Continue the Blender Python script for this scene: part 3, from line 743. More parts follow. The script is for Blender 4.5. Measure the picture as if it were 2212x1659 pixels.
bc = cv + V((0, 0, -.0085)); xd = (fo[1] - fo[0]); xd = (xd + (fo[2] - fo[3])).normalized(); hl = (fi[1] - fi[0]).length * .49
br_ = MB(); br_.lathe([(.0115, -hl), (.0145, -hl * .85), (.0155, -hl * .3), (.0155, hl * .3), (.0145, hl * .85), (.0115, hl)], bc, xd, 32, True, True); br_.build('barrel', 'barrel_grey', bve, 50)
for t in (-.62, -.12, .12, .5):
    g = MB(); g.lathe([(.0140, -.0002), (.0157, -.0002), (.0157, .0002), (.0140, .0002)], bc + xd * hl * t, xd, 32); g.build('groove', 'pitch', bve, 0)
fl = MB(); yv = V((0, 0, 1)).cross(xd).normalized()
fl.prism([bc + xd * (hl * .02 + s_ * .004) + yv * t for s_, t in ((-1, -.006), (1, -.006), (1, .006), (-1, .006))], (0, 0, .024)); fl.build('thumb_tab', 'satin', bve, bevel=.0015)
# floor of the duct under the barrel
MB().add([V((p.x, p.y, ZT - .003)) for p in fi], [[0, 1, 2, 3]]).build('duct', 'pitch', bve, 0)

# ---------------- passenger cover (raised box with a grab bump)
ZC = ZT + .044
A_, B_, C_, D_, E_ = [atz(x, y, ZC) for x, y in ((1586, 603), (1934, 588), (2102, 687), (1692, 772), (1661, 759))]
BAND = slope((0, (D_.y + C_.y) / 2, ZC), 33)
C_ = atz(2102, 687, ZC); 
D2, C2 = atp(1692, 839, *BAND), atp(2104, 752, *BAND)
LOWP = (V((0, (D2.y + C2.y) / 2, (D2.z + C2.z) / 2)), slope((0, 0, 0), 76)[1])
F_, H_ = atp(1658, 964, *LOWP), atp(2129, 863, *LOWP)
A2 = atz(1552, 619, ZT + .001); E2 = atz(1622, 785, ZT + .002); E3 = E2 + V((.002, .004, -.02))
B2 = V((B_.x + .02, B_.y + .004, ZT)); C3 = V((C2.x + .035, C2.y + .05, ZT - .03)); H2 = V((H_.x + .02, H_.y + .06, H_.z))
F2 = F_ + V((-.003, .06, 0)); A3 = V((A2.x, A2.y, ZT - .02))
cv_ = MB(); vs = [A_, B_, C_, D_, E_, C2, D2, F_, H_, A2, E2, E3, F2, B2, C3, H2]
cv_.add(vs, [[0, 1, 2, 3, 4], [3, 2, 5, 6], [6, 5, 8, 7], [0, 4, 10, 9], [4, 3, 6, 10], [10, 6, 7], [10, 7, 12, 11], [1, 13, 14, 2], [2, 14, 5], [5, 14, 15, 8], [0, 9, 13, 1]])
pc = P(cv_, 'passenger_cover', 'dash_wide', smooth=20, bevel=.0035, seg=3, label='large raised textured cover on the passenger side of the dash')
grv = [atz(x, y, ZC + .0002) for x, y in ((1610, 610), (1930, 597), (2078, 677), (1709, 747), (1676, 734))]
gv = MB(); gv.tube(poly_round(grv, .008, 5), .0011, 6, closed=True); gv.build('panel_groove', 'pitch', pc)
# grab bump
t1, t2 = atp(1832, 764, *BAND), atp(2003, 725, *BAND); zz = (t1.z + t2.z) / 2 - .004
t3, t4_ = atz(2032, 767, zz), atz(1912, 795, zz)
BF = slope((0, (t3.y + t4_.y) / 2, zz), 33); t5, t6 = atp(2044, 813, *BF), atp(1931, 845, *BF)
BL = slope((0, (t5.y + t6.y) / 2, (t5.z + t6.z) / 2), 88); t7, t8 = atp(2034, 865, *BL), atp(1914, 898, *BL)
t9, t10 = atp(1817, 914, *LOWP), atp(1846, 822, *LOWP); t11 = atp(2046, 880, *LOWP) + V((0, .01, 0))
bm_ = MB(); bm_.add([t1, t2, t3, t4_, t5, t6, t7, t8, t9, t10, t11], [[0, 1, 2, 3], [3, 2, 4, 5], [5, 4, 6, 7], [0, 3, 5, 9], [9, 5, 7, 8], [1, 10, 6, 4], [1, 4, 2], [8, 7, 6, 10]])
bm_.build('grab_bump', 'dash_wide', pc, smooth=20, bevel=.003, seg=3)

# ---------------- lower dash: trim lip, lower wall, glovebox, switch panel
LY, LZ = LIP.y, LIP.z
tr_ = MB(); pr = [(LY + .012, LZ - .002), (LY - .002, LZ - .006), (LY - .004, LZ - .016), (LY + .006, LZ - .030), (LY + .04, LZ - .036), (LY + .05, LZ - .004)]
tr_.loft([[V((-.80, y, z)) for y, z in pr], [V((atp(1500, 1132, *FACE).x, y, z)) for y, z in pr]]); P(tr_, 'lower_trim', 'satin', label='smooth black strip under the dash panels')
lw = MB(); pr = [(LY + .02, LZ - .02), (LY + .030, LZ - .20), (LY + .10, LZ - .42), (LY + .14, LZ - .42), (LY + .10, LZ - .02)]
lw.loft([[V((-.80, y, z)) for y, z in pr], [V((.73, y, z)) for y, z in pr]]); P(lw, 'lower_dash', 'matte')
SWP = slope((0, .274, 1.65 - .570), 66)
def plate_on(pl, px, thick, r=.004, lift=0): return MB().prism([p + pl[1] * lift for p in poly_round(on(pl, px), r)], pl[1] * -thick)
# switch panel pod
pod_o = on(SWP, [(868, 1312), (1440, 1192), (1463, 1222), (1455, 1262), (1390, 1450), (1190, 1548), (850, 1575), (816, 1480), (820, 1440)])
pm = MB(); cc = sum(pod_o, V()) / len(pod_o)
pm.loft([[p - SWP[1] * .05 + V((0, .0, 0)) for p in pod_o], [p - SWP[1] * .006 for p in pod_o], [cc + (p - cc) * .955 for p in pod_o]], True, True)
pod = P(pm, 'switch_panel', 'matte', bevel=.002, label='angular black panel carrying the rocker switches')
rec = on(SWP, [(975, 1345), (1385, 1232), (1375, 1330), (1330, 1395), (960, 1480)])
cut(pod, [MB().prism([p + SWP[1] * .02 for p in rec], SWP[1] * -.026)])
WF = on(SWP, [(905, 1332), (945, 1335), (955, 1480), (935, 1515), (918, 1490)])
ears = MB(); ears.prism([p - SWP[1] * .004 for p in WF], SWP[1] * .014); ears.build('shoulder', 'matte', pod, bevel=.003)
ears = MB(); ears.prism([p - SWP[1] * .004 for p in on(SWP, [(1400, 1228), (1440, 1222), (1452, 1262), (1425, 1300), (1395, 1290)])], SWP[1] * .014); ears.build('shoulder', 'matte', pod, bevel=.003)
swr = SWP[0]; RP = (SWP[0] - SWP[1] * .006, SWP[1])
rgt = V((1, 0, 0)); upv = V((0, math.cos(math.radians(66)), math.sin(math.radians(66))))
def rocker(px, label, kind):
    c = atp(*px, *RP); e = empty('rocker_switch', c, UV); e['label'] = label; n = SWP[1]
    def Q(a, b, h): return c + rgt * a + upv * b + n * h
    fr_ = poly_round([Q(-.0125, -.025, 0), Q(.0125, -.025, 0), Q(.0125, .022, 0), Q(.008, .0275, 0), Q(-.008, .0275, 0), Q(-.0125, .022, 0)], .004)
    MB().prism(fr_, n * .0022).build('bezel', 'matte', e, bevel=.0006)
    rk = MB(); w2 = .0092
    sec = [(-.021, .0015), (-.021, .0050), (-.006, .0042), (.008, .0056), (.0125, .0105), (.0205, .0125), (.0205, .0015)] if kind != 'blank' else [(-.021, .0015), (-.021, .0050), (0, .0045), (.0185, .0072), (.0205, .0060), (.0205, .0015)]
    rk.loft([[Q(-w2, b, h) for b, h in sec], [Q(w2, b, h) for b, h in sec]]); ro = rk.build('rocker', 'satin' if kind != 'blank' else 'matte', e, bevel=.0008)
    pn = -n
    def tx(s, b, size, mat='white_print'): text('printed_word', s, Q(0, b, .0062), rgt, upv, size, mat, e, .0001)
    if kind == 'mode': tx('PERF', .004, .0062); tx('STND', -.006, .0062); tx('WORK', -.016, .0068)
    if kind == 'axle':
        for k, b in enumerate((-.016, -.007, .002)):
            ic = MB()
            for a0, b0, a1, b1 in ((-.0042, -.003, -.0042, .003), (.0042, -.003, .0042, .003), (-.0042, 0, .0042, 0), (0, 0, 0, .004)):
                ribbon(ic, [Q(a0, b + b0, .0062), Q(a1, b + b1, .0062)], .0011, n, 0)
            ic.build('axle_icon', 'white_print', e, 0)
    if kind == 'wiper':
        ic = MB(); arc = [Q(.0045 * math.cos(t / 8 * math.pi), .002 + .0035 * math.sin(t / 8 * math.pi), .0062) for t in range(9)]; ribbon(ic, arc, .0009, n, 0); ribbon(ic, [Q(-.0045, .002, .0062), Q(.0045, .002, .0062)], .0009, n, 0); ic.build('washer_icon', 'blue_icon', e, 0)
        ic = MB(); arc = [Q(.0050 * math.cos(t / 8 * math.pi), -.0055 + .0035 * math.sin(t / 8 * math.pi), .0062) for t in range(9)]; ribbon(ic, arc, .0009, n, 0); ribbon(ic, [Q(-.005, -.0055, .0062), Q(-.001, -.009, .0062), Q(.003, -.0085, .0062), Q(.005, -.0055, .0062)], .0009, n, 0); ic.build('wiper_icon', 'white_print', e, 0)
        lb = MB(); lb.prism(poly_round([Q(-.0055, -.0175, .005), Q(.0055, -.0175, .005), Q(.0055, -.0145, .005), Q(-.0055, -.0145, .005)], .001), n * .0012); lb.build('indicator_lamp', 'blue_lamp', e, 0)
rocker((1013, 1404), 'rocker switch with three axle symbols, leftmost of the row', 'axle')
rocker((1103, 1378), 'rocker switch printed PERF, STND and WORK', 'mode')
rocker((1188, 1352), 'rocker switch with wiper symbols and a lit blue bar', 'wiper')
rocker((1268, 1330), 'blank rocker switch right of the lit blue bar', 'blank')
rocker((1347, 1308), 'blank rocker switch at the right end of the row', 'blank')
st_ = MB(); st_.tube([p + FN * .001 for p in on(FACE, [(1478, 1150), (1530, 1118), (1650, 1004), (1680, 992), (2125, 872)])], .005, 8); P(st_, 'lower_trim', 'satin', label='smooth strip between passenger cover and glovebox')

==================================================

Quote only the stretch of lines that starts the data above and ends with the line containing "MB().add([V((p.x, p.y, ZT", both included.

Continue the Blender Python script for this scene: part 3, from line 743. More parts follow. The script is for Blender 4.5. Measure the picture as if it were 2212x1659 pixels.
bc = cv + V((0, 0, -.0085)); xd = (fo[1] - fo[0]); xd = (xd + (fo[2] - fo[3])).normalized(); hl = (fi[1] - fi[0]).length * .49
br_ = MB(); br_.lathe([(.0115, -hl), (.0145, -hl * .85), (.0155, -hl * .3), (.0155, hl * .3), (.0145, hl * .85), (.0115, hl)], bc, xd, 32, True, True); br_.build('barrel', 'barrel_grey', bve, 50)
for t in (-.62, -.12, .12, .5):
    g = MB(); g.lathe([(.0140, -.0002), (.0157, -.0002), (.0157, .0002), (.0140, .0002)], bc + xd * hl * t, xd, 32); g.build('groove', 'pitch', bve, 0)
fl = MB(); yv = V((0, 0, 1)).cross(xd).normalized()
fl.prism([bc + xd * (hl * .02 + s_ * .004) + yv * t for s_, t in ((-1, -.006), (1, -.006), (1, .006), (-1, .006))], (0, 0, .024)); fl.build('thumb_tab', 'satin', bve, bevel=.0015)
# floor of the duct under the barrel
MB().add([V((p.x, p.y, ZT - .003)) for p in fi], [[0, 1, 2, 3]]).build('duct', 'pitch', bve, 0)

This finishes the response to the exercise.